##### MATERIALS PROVIDED
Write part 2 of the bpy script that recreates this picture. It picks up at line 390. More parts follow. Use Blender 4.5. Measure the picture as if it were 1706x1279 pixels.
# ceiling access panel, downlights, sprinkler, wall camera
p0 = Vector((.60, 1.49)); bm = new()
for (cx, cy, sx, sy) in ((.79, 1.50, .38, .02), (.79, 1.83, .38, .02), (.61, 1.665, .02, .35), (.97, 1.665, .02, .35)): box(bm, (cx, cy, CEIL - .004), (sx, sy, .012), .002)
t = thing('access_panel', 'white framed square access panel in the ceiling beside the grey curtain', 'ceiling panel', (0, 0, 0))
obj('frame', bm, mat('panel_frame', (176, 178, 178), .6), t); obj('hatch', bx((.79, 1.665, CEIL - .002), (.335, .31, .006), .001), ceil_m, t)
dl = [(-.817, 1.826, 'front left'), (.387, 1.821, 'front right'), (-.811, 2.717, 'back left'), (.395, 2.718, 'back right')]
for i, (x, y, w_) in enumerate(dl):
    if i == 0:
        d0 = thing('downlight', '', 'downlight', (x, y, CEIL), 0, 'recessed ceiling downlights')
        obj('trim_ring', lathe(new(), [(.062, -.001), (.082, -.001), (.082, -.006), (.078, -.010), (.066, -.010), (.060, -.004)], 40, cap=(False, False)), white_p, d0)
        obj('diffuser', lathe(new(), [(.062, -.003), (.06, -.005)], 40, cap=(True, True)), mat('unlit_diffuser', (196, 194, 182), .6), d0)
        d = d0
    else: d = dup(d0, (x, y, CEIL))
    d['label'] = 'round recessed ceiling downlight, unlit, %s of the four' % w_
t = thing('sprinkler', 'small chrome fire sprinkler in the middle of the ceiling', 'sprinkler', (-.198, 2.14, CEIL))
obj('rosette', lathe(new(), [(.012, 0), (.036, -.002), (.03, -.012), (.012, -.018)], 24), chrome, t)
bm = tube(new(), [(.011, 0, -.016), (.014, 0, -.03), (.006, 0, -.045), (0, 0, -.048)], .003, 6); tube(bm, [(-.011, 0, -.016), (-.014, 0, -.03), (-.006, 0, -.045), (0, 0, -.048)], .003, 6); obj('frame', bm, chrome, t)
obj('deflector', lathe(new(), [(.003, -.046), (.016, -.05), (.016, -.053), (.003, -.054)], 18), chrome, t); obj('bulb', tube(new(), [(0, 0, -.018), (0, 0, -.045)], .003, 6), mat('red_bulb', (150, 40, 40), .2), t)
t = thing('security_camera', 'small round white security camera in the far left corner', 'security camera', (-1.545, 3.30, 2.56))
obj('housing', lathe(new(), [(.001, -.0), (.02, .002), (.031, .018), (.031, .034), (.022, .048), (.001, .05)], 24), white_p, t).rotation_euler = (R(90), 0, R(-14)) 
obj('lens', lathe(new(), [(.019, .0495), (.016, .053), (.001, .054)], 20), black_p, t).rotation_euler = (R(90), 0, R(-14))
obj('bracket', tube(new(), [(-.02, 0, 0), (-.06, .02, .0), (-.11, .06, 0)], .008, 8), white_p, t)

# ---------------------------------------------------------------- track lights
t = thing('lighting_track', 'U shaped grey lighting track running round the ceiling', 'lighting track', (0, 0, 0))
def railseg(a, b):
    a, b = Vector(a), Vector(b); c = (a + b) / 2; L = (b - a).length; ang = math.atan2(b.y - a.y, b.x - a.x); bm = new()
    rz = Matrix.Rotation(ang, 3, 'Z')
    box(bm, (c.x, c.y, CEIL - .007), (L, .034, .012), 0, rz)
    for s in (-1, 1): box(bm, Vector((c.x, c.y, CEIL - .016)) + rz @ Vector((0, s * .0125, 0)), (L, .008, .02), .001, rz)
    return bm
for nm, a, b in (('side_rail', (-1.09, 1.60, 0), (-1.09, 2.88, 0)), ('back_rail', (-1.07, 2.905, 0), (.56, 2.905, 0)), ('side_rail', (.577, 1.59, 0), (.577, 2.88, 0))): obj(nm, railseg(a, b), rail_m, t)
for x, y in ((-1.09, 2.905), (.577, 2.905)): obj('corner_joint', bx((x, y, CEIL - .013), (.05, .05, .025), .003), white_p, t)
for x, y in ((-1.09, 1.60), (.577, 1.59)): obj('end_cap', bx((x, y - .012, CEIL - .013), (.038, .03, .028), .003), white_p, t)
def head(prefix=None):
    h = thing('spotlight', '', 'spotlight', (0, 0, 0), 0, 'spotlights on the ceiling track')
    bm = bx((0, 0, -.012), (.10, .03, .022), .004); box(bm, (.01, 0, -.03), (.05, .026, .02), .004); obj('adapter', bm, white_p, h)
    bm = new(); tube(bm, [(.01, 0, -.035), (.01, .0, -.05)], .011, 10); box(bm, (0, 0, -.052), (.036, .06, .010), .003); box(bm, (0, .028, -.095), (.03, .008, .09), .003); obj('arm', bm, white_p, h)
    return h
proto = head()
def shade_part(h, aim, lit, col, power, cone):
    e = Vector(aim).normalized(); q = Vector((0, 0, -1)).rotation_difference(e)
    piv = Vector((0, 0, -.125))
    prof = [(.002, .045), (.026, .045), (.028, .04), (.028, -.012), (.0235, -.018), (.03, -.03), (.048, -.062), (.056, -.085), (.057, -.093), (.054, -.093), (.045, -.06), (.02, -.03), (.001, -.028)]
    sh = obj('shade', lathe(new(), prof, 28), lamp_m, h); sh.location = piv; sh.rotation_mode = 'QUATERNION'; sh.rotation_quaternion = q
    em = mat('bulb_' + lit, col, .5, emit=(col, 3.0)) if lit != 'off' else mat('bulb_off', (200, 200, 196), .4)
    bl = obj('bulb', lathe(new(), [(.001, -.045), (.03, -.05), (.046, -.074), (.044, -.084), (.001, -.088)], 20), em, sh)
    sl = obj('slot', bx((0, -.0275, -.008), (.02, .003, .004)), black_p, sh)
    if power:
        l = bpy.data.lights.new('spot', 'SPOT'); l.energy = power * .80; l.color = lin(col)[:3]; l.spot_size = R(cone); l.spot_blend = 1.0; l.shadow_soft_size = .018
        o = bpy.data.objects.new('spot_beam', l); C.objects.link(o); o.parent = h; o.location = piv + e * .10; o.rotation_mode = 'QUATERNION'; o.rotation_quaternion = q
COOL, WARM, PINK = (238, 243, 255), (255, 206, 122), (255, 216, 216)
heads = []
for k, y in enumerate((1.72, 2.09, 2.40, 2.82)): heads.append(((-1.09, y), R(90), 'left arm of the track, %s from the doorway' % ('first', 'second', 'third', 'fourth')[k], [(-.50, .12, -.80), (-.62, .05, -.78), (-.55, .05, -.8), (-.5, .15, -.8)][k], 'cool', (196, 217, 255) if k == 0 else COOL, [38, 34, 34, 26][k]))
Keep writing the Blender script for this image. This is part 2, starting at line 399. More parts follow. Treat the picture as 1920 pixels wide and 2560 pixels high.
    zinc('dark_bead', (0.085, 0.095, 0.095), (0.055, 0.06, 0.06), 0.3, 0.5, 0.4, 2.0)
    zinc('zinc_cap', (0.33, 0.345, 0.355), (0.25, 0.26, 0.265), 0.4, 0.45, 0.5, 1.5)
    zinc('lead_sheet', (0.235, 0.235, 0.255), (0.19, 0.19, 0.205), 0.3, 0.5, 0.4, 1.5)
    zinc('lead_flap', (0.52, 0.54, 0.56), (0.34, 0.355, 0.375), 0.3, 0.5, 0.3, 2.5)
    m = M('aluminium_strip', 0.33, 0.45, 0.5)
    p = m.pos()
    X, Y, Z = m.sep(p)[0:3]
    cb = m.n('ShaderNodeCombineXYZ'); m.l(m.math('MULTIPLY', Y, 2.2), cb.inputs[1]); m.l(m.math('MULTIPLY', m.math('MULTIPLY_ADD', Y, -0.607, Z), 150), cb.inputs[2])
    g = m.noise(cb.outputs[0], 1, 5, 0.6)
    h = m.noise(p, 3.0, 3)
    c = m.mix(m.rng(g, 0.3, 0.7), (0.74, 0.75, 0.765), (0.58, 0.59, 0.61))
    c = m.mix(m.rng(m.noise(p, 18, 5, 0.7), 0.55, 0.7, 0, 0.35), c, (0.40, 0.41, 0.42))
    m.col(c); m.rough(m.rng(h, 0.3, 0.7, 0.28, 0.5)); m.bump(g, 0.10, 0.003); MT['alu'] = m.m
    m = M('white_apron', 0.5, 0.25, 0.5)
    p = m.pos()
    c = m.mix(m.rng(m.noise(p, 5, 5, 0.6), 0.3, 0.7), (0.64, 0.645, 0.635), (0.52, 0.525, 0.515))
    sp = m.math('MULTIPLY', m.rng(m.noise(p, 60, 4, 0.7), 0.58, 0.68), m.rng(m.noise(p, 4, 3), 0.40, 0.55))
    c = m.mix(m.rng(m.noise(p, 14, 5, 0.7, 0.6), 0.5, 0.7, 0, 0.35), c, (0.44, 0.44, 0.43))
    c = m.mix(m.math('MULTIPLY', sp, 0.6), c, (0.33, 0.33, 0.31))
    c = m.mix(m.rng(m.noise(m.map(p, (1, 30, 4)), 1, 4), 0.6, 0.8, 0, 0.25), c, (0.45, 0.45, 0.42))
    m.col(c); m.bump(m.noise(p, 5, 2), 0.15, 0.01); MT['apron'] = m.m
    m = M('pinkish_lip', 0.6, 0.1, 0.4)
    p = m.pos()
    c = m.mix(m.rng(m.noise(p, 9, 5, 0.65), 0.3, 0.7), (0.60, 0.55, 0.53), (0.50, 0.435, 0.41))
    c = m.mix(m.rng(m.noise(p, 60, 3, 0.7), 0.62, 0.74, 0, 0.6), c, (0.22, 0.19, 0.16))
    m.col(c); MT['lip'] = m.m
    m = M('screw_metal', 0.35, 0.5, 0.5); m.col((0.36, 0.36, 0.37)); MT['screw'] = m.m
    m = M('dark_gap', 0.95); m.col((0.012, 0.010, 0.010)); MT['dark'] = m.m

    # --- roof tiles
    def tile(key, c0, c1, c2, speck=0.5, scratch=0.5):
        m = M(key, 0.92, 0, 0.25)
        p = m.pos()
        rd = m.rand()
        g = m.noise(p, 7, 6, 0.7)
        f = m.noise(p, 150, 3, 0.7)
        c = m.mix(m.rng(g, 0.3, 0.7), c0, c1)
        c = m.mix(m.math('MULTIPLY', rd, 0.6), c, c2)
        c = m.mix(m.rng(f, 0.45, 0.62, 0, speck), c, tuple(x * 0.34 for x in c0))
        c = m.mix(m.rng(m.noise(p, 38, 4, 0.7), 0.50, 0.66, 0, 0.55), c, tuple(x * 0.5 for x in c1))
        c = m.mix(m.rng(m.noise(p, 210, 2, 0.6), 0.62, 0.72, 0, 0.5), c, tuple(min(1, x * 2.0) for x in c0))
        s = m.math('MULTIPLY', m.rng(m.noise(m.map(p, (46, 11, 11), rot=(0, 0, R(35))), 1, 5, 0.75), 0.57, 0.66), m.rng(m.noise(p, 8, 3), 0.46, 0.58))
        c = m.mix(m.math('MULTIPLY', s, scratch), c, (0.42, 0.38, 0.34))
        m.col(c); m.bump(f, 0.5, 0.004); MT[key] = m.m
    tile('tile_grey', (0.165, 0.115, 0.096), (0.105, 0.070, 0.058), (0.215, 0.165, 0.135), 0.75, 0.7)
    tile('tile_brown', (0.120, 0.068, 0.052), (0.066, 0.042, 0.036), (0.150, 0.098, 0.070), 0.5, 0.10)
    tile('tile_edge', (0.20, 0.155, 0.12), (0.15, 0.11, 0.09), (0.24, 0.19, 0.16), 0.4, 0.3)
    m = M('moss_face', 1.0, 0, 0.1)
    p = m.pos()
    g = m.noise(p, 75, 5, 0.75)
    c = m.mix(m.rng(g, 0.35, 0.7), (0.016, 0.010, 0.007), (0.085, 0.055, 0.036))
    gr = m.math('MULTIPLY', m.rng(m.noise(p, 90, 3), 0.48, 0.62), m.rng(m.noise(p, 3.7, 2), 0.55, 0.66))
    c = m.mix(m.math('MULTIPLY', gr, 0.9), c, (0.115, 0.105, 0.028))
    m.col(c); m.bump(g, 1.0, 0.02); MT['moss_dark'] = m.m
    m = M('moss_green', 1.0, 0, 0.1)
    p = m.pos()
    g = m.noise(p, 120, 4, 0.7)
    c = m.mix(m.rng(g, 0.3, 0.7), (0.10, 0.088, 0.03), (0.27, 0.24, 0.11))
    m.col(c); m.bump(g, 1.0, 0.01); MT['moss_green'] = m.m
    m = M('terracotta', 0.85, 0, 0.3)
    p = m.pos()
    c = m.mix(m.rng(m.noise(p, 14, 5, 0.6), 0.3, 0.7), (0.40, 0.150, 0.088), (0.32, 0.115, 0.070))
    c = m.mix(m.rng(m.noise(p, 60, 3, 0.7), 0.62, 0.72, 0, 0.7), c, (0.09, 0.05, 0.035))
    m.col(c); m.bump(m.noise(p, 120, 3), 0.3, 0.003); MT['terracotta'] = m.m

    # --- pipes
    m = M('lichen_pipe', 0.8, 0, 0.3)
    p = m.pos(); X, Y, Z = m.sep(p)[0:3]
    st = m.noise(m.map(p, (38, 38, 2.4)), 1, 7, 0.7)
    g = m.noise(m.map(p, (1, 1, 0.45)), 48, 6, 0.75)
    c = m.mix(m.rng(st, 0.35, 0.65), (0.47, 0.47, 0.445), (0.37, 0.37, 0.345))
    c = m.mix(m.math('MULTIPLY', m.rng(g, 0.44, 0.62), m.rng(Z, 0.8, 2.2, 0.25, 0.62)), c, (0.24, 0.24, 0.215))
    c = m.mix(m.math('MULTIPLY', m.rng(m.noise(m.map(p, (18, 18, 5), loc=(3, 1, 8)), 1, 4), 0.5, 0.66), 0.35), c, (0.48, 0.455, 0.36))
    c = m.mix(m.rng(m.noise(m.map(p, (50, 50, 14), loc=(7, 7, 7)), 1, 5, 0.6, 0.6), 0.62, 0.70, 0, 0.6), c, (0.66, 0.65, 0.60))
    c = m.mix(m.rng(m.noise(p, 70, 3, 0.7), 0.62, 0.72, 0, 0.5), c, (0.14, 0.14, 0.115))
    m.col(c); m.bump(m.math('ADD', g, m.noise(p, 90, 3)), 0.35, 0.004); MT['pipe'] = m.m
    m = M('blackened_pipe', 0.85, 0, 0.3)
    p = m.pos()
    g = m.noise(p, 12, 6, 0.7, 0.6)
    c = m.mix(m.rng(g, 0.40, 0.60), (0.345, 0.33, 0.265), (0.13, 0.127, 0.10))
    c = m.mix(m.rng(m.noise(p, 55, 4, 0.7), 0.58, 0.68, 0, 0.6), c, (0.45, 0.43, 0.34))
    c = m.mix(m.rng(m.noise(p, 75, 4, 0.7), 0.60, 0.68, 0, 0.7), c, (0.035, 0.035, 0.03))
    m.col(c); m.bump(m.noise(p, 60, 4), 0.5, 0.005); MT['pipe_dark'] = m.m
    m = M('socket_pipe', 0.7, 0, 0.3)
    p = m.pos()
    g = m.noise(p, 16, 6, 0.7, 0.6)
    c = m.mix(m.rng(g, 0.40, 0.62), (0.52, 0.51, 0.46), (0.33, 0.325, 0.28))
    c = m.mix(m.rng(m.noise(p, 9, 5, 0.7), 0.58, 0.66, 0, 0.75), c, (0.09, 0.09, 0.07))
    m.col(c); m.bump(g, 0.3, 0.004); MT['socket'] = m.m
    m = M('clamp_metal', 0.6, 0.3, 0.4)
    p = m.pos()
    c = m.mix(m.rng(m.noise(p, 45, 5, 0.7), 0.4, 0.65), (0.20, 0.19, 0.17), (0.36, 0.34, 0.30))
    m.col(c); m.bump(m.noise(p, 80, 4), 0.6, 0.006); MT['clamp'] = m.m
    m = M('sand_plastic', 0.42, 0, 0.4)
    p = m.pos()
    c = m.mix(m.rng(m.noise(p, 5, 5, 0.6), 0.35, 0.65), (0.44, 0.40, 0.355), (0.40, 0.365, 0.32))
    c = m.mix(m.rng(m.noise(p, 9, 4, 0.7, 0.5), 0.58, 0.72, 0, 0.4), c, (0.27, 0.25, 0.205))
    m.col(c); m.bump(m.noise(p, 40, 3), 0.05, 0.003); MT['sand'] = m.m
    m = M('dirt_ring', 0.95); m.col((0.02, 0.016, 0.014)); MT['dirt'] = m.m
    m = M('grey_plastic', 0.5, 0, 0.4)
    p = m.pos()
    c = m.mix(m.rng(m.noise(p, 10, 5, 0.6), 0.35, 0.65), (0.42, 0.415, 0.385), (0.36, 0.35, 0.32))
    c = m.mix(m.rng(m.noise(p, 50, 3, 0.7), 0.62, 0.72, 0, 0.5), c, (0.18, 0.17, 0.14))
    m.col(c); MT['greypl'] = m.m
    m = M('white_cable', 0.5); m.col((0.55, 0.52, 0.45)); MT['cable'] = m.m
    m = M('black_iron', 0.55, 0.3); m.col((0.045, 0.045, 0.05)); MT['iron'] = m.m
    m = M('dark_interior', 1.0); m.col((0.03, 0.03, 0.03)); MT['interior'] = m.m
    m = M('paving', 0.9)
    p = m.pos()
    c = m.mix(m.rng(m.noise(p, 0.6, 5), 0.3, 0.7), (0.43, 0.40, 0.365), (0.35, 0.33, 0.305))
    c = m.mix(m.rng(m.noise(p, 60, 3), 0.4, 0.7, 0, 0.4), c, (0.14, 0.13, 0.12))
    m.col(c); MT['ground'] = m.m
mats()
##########
▸ GIVEN PROBLEM: From the entries above, copy out every line where the string "parts" appears.

▸ TASK SOLUTION:
Write part 2 of the bpy script that recreates this picture. It picks up at line 390. More parts follow. Use Blender 4.5. Measure the picture as if it were 1706x1279 pixels.
Keep writing the Blender script for this image. This is part 2, starting at line 399. More parts follow. Treat the picture as 1920 pixels wide and 2560 pixels high.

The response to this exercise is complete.